S’il n’a pas changé d’opinion sur le fond, Sanchez reconduit semble s’être rangé à un certain réalisme qui n’est pas seulement dicté par le besoin immédiat d’une majorité parlementaire précaire. « Ce que je propose, c’est reprendre le dialogue politique (...) en abandonnant la judiciarisation du conflit », s’est-il justifié.
« La question catalane a été le principal problème depuis cinq ou six ans en Espagne et c’est la première fois que quelqu’un décide de l’aborder par la négociation », souligne pour l’AFP le politologue Ernesto Pascual de l’Université ouverte de Catalogne. Indépendantistes et anti-indépendantistes restent face à face en deux blocs équivalents et intraitables.
La force n’a pas changé l’équation et l’emprisonnement prolongé des responsables indépendantistes place l’Espagne dans un embarras international croissant (voir ci-contre).
L’extrême-droite désormais menaçante est la seule à tirer parti du pourrissement. Négocier avec un camp nationaliste ébranlé et divisé peut être considéré par le PSOE comme un moindre mal.

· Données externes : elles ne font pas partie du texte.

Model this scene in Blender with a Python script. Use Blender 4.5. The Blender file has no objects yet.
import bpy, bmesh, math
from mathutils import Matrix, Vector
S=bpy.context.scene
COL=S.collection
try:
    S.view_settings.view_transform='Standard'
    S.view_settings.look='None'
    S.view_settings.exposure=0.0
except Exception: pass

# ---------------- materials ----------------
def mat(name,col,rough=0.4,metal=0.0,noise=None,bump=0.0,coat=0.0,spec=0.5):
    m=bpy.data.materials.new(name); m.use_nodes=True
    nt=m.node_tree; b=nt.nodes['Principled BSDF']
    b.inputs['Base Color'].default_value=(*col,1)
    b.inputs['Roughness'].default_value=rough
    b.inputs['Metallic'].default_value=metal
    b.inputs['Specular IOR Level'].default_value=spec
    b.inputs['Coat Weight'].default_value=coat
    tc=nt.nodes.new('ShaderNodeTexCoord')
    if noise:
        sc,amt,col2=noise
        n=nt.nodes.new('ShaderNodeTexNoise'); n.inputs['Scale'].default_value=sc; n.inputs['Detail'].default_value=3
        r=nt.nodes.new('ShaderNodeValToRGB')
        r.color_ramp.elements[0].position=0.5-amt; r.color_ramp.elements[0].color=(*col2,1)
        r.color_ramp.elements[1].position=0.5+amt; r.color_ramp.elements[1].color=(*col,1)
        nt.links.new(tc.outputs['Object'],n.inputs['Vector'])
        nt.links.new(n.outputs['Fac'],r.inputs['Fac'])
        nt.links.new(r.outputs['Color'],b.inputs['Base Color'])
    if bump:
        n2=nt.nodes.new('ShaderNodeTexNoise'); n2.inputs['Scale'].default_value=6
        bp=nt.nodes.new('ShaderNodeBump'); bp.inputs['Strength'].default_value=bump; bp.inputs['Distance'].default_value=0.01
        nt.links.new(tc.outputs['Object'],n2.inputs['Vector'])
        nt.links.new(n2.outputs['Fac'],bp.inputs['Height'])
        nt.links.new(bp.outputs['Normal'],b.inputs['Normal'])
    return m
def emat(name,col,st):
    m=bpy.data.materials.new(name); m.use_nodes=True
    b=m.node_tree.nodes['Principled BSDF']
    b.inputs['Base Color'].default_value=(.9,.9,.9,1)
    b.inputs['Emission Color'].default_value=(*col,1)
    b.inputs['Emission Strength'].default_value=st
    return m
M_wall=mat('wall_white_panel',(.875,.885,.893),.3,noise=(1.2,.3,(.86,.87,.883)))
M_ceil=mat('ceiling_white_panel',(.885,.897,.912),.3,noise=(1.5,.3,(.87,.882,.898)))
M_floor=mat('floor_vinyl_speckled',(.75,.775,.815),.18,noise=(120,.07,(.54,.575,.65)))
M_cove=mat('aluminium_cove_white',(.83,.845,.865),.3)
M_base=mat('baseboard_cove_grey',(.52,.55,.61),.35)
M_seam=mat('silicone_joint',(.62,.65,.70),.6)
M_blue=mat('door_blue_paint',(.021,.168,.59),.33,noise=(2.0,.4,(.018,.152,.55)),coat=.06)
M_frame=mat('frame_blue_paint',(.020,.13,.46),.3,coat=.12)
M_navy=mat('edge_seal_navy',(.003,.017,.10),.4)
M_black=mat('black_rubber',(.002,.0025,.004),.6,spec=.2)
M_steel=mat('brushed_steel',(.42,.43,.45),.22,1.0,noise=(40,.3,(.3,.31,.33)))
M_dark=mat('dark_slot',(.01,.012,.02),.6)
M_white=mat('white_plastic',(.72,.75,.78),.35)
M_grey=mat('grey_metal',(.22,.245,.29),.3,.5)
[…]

La faible majorité parlementaire de Pedro Sanchez y survivra-t-elle ? La question divise les politologues espagnol. L’exemple portugais voisin (ou une gauche initialement sans majorité s’est installée durablement) a montré – dans un climat, cependant, moins tendu - que des assemblages politiques incertains (« geringonça », en portugais : « le machin ») pouvaient durer et réussir contre toute attente.
En Espagne, Pedro Sanchez devra négocier chaque réforme mais ses adversaires de droite n’ont pas davantage de majorité pour le renverser. L’instabilité politique de ces dernières années a lassé une partie de la population espagnole.
Ni Podemos, affaibli, ni le PSOE, arrivé difficilement au pouvoir, n’ont intérêt dans l’immédiat à une rupture qui impliquerait pour eux un retour aux urnes plein de risques. L’avenir de Frankenstein n'est pas écrit.